The scheme you provide is a simplified version, here are a few. First, the DCT is applied on $8\times8$ blocks, not $4\times4$. Hence, it is more difficult to generate long runs of zeros after quantization. Second, the quantization scheme is linear (dividing by 2). Third, with only one block, you cannot gain from inter-block prediction on DC. Fourth, with only 15 AC coefficients, the (value,run) Huffman coding might be a little inefficient. To add a few, non-adaptive tables, lack of header, may highly impact the estimated compression ratio on such a small file.

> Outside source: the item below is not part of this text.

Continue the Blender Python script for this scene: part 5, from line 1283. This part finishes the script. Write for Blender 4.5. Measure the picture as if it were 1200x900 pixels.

Last, the "DCT coefficient uses 10 bits" is a bit awkward. So, I interpret it as "The DC coefficient uses 10 bits". With that, you are left with 4 values and their occurrences:
- $2$ (2 times)
- $1$ (3 times)
- $-1$ (5 times)
- $0$ (5 times)
from with you can build a Huffman tree, and a non-prefix code-word for each of them. Adding their overall length to the above 10 bits can give you a rough estimate of the total number of bytes actually needed. You can use for instance an Online Huffman coding tool.
Second, you can work out your own JPEG format, on $4\times4$ blocks, and input an sufficiency large image with those repeated $4\times4$ blocks, to compute actual compression ratios.